The Millers will have to try again on Monday.
Deer Creek, playing for their season lives, rattled off eight runs in the bottom of the fifth inning, keyed by Kaden Marshall’s grand slam home run to hand the Millers a 10-0 loss in five innings to force a second and deciding game in the double elimination tournament.
Both teams now have one loss (Yukon beat the Antlers 4-0 in the winners bracket finals) and will meet in the 5 p.m. championship game Monday at Deer Creek.
The match-up will more than likely pit the Millers’ No. 1 pitcher, Josh Sanders, against Deer Creek’s top pitcher in Max Huffling. Sanders limited the Antlers to three hits in the winners bracket game on Thursday.
“We will see their best one on Monday and we will have Josh ready,” Miller head coach Kevin James said. “We will have to be ready. They are going to bring their best and we will have to bring our best as well.
“This is for all the marbles,” he added. “We have to come back ready to go, put this game out of our minds and it a one game for everything on Monday.”
The Millers were held to only two hits in the game by Deer Creek’s Piercen McElyea, but had a chance to tie or take the lead in the fifth inning, loading the bases with one out. Carson Benge had singled, Mason McIntyre reached on an error and Brayden McPherson walked. But, McElyea struck out the next batter, then got the third out on a ground end to strand three Miller runners on base.
The wheels all came off in the bottom of the fifth inning.
RBI singles from Bryce Logan and Jack Hill and a Miller error led to three runs and opened a 5-0 Antler lead.
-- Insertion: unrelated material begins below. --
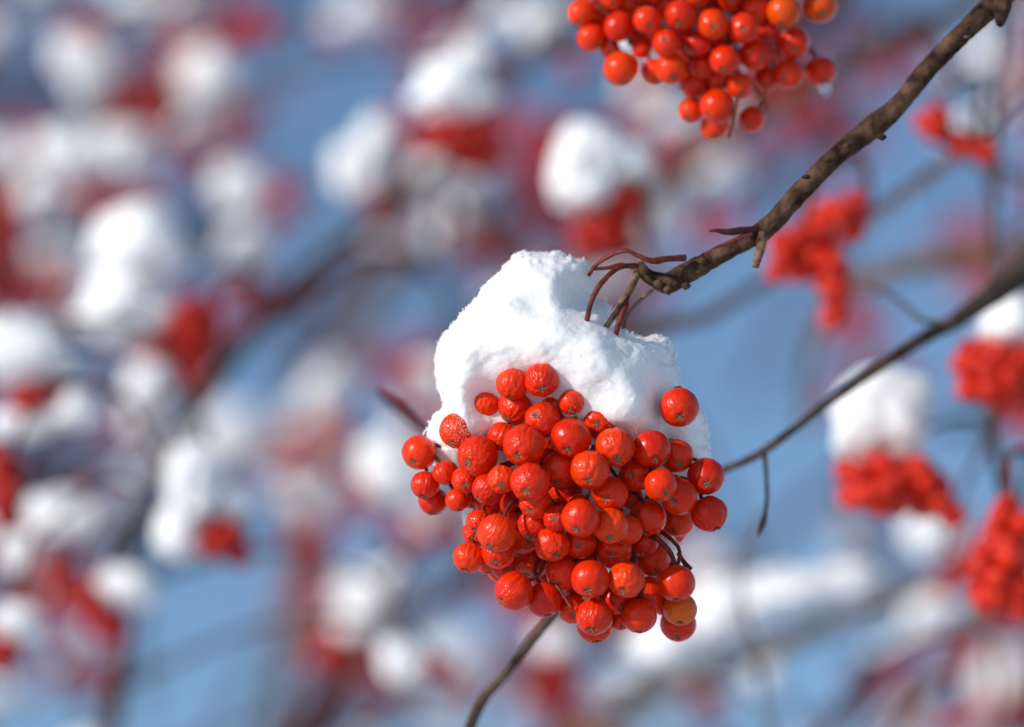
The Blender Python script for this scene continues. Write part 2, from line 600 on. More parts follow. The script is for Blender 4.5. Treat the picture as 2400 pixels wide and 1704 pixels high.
for it in range(60):                               # settle the depths so that berries touch instead of merging
    for i in range(len(bp)):
        for j in range(i):
            a, b_ = bp[i], bp[j]
            dx, dy = mm(a[0] - b_[0], D1), mm(a[1] - b_[1], D1)
            need = (a[2] + b_[2]) * .93
            q = need * need - dx * dx - dy * dy
            if q <= 0:
                continue
            gap = math.sqrt(q)
            lo, hi = (a, b_) if (a[4], a[3]) <= (b_[4], b_[3]) else (b_, a)
            cur = hi[3] - lo[3]
            if cur < gap:
                e = (gap - cur) * .25
                lo[3] -= e * (.35 if lo[4] == 0 else .5)
                hi[3] += e
zs = [b[3] for b in bp]
print('berry depths', min(zs), max(zs))
for k, ((x, y, r, L, cx, cy, col, mi), b) in enumerate(zip(B1, bp)):
    d = D1 + min(b[3], .016)
    s = d / D1
    pos = P(b[0], b[1], d)
    ox, oy = (cx - x) / r, (cy - y) / r
    oo = math.hypot(ox, oy)
    if oo > .93:
        ox, oy = ox * .93 / oo, oy * .93 / oo
    down = AX * ox - AY * oy + AZ * math.sqrt(max(0.02, 1 - ox * ox - oy * oy))
    c = {'r': REDS[k % 4], 'o': ORG[k % 2], 'y': YEL}[col]
    bo = add_berry(cl, pos, mm(r * 1.07 / ZS, d), down.normalized(), k * 1.7, BERRY_W[mi], c, CORE1 + (pos - CORE1) * .45, k=k)
    if col == 'y':
        bo['label'] = 'yellow-orange berry'


def stalk(parent, pts, radii, mat, sides=8, rough=.22, name='stalk', seed=0, step=6):
    p, r = smooth_line(pts, radii, step)
    mb = MB()
    tube(mb, [q - parent.location for q in p], r, sides, rough, seed)
    return link(name, mb.mesh(name, [mat]), parent)


def Z1(x, y, d=1.0):
    return P(900 + x / 2.692, 560 + y / 2.692, d)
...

With the bases loaded, the big blow for the Millers came off Marshall’s bat. He drilled a 2-1 pitch over the left field wall to make it a 9-0 game.
Deer Creek, after Ty Hammack tripled, used a walk-off sacrifice fly from Brenden Fitzhugh ended the game.
“The turning point was the fifth inning, but the third inning we gave them two runs when we shouldn’t have,” James said. “And, you can’t give teams eight run innings also. That kid (Marshall) hit it a long ways and that happens when you leave a pitch out over the plate to a batter like that.
“Deer Creek is pretty aggressive at the plate,” James said. “If we don’t get those corner pitches and the pitches that are down, it is going to make it pretty tough when you don’t throw very hard. They just hit it.”
The Antlers had broken on top in the bottom of the third inning on an RBI single from Jordan Coffey and a run-scoring double from McElyea.